Mon arrière-grand-mère, qui était couturière, avait deux périodes intenses de travail, à l’automne et au printemps, où les dames venaient se faire faire des robes neuves pour la nouvelle saison. Les anciennes robes passaient au statut de robes de tous les jours, remplacées dans leur fonction de robes du dimanche par les nouvelles venues un peu crâneuses et empesées. Des robes qui allaient au café de la place, le dimanche et au bal, le samedi soir, des robes qui flirtaient, avec les guipures, les petites fleurs, les froufrous… Des robes au goût du jour qui supplantaient les robes de la saison dernière, démodées et vieillottes.
Je me souviens d’une de mes robes du dimanche, une robe d’été courte, d’un jaune tournesol éblouissant, avec une petite ceinture basse à partir de laquelle s’épanouissait une jupe à plis. Dès que je sortais, j’étais prise d’assaut par des nuées de moucherons attirés par ce jaune éclatant ! J’essayais de leur échapper, mais le moindre moucheron écrasé laissait sur ma robe une tache noire.
J’avais dix ans, et je crois que ça a été la dernière de mes robes du dimanche. L’époque avait changé.
Un an plus tard, je rentrais en sixième. Je n’étais plus la poupée de maman, dorénavant.

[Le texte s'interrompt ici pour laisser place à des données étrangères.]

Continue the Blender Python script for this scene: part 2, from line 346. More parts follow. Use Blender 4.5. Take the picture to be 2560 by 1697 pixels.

Ils ont disparu, les habits du dimanche.
Comme ont disparu les blouses d’écolières.
Comme tous les noms des habits de mon enfance, les cache-nez et les cache-col, les tricots, les chandails, les paletots, les toilettes, les souliers, les vestons, les anoraks et les cirés…

Les habits du dimanche, ils allaient avec le dimanche, l’ennui, la messe, les invitations, être sage et se taire. Ils étaient plus sérieux, plus raides, plus corsetés. Dans nos habits du dimanche, notre corps vieillissait plus vite. Nous nous transformions en dame. Souvent, une fois revenues de la messe, pour préserver nos beaux habits, notre mère nous changeait, et nous redevenions gamines, comme si l’enfance était cachée dans nos vêtements de tous les jours. Les rires, les courses et le vélo, c’était dans nos habits quotidiens. Les habits du dimanche, c’était un peu les robes de Camille et de Madeleine, et nous nous transformions pour quelques heures en petites filles modèles. Mais dès qu’on nous retirait de notre gangue surgissaient les monstres joyeux de l’enfance.

Cette tradition des beaux habits du dimanche, une tradition de pauvres, de travailleurs, est morte avec ma génération. Je n’ai plus de robes du dimanche, et n’en ai jamais eu pour ma fille. On a des vêtements pour des occasions, pour ceci, pour cela, mais plus pour le dimanche. Aujourd’hui, le vêtement du dimanche ne ressemble à rien, il est mou, tranquille, sans aspérité. Il est là pour être à la maison, pour ne rien faire, mais confortablement, alors que l’habit du dimanche, c’était la même chose, mais aussi tout le contraire : ne rien faire, mais inconfortablement, pour faire beau, pour être beau, tout raide, dans ses habits neufs. Les enfants d’aujourd’hui ne connaîtront pas les habits du dimanche. Ils sont nés dans un autre monde, un monde plus riche, plus laid aussi.
Je ne sais pas si je regrette cette tradition. Elle nous donnait une idée de l’importance de ce que nous possédions. Une robe suffisait. Aujourd’hui, nous accumulons, et plus rien n’a vraiment d’importance. Rien n’est suffisant. Et plus personne ne se souviendra de ses habits du dimanche…

Des petites robes de velours noir à col de dentelle blanche…

Ma sœur et moi, sur le banc, en compagnie des copines de la cité, dans nos robes de velours noir à col de dentelle blanche. Une photo fournie par Marie-Claire.




2 réflexions sur « Les habits du dimanche. »

  1. Ton texte m’a donné plein de souvenirs… Moi aussi j’avais ma robe du dimanche avec des chaussures vernis que j’adorais mais je me souviens que j’avais super mal au pieds avec! Peu importe je voulais les porter absolument. Les habits c’était aussi comme la vaisselle, celle qui était rangée dans le buffet et qu’on sortait le dimanche midi et pour toutes les fêtes.